Now in its 10th year, the centre’s funding has never been guaranteed by the university and Faull has raised millions of dollars from a variety of individuals and charitable foundations, notably Sir David Levene, whose $5 million donation last year established an endowed chair in brain research, and the Freemasons.

Faull’s reputation extends well beyond the university: an international network of leading neuroscientists collaborates with the centre and his work has earned him a knighthood (he is a Knight Companion of the New Zealand Order of Merit); the country’s highest scientific award, the Royal Society Rutherford Medal; and a “World Class New Zealand Supreme Award” from international networking group Kea. After just one meeting, Governor-General Dame Patsy Reddy agreed to become the centre’s patron.

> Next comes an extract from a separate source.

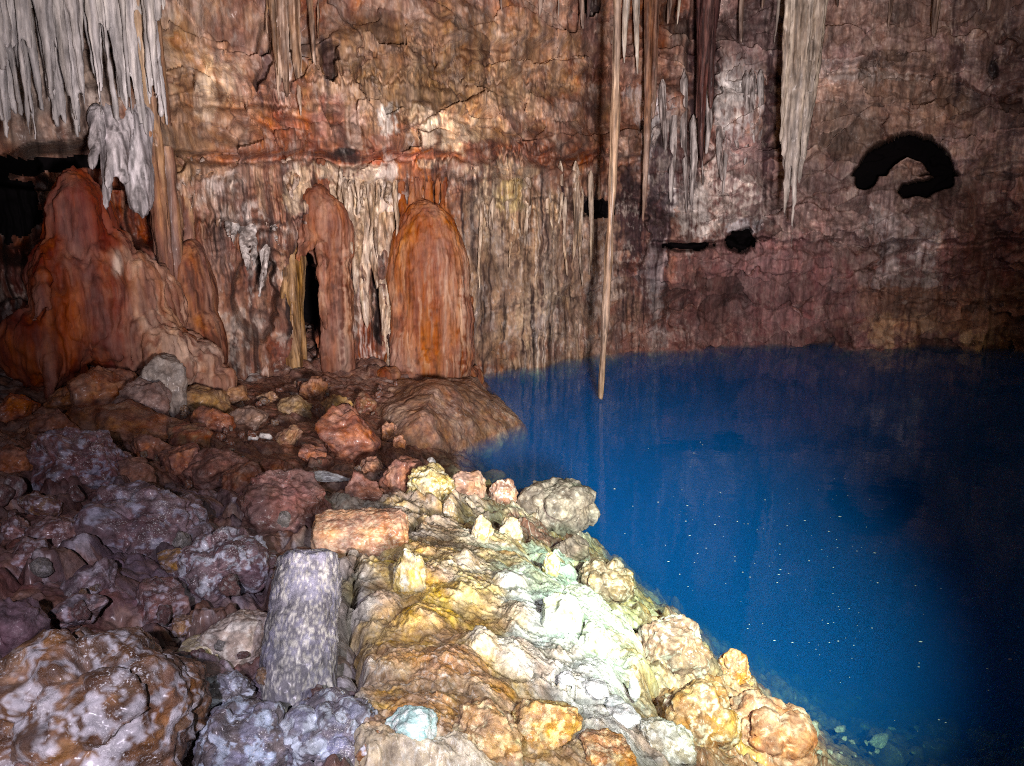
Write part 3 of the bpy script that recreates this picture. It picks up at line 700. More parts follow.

Hugh Green Foundation chief executive Adrienne Thurston.

Faull is a people person. “We formed a relationship with Hugh and his family. They loved what we were doing. I didn’t want to bore them with long, detailed reports, so we invited them to bring their board in to see what we were doing.

“Like our other supporters, they became our partners. After three years, they would talk about “our” biobank – not the centre’s, but “their” biobank.

“Our culture is one of humility and gratitude. Sometimes, a university can get a bit remote. I always say we’re not the CIA – let’s be open to the wider community.”

The Hugh Green Foundation chief executive, Adrienne Thurston, says its support stems from the excellence of the centre’s research. “We don’t see the point in moving between charities all the time. We want to see the needle shift and results come about.

“The relationship with Richard Faull and Mike Dragunow and the rest of the team has strengthened year after year.

“There are not that many people at Richard’s level and with his type of commitments who can relate to people as he does. I know that if my grandad got Alzheimer’s tomorrow, I could email Richard and he would call me.”